Les ruptures se succèdent, préfigurant la destruction de tout, affirmée, revendiquée. Pour « souffrir sa fraîcheur à la ligne », il faut tout recommencer pour naître et mourir.
Un espoir : se dissoudre – avec l’Histoire dont on est l’étranger – dans le poudroiement des conclusions.
Sauvé parfois, un instant suspendu, à lire des poèmes, poudroiement de lumières, ceux des autres : Bénézet, Tsvetaeva, Viarre… comme autant de pistes, d'exceptions possibles, momentanées forcément, exclusives et laissées pour compte du vivant. « Ne parle pas la bouche pleine de mort », intime Demangeot. Sur le bord de dire, il se situe. Juste au moment du silence, forcément les vers seront coupés, les phrases sèches ou longues, parfois. Ce qui est tenté est raté. « Cap au pire », dirait Beckett.
Cela dit : le non-dit, le mal-dit, l’autrement-dit – n’ont pas dit leur dernier mot.
Désastre ontologique, en vivant nous mourons : le poème sur ce chantier (charnier) établit son presque silence, sa coupure, sa résilience impossible. « Pour écrire, il faut être capable de mourir de son vivant. » Dès lors qu’on écrit, pour ne pas occulter cela, on se livre à un combat perdu avec la langue comme avec notre corps. Avec notre corps de langue. Même si nous savons que ces notes et poèmes ne sont que les « petits restes tristes de la vie inachevée ».
Écrire, c’est « découdre » pour approcher la vérité :
La rupture
est irréparable. Elle
est lumineuse. Il
faut aimer cette clarté, l’
approfondir. Il
faut aggraver la rupture.
La clarté vient de la faille.
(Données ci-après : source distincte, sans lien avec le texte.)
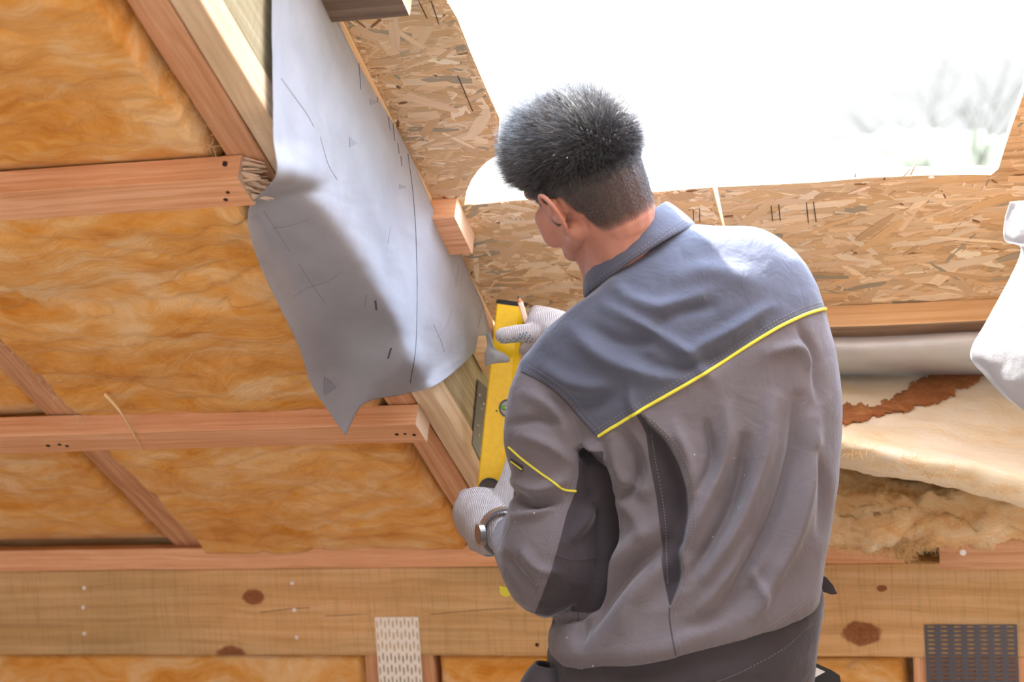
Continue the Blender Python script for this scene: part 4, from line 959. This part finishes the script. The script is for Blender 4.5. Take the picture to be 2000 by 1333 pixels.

Joë Bousquet, paralysé à la suite d’une grave blessure reçue au combat en 1918, écrivait : « Ma blessure existait avant moi, je suis né pour l’incarner.2 » Gilles Deleuze, qui a plusieurs fois commenté cette phrase, considérait que « les singularités ou les éléments constitutifs d’une vie coexistent avec les accidents de la vie correspondante, mais ne se groupent ni ne se divisent de la même façon » et que la blessure est d’abord « un pur virtuel sur le plan d’immanence qui nous entraîne dans une vie3. »
On dirait que les poètes véritables, en nombre réduit pour Cédric Demangeot, peuvent tenir la vie, la nôtre, pour nous. Non la retenir. Ils fixent nos entailles et nos fractures, nos déchirures et notre effacement.
La poésie a toujours (depuis toujours) le dernier mot. Mais elle ne le prononce pas. Elle le retient depuis toujours : voici (pour commencer) une définition (définitive) de la poésie.
De la retenue paradoxale, Cédric Demangeot fait une poétique, celle d’« une tendresse rehaussée d’effondrements ». En lisant, nous butons sur tout ce qui n’est pas dit.
1. Jacques Dupin, Le Grésil (P.O.L., 1996).
2. Joë Bousquet, Les Capitales (1955, Deyrolle, 1996).
3. Gilles Deleuze, « L’immanence : une vie » (1995) in Deux régimes de fous et autres textes (Minuit, 2003).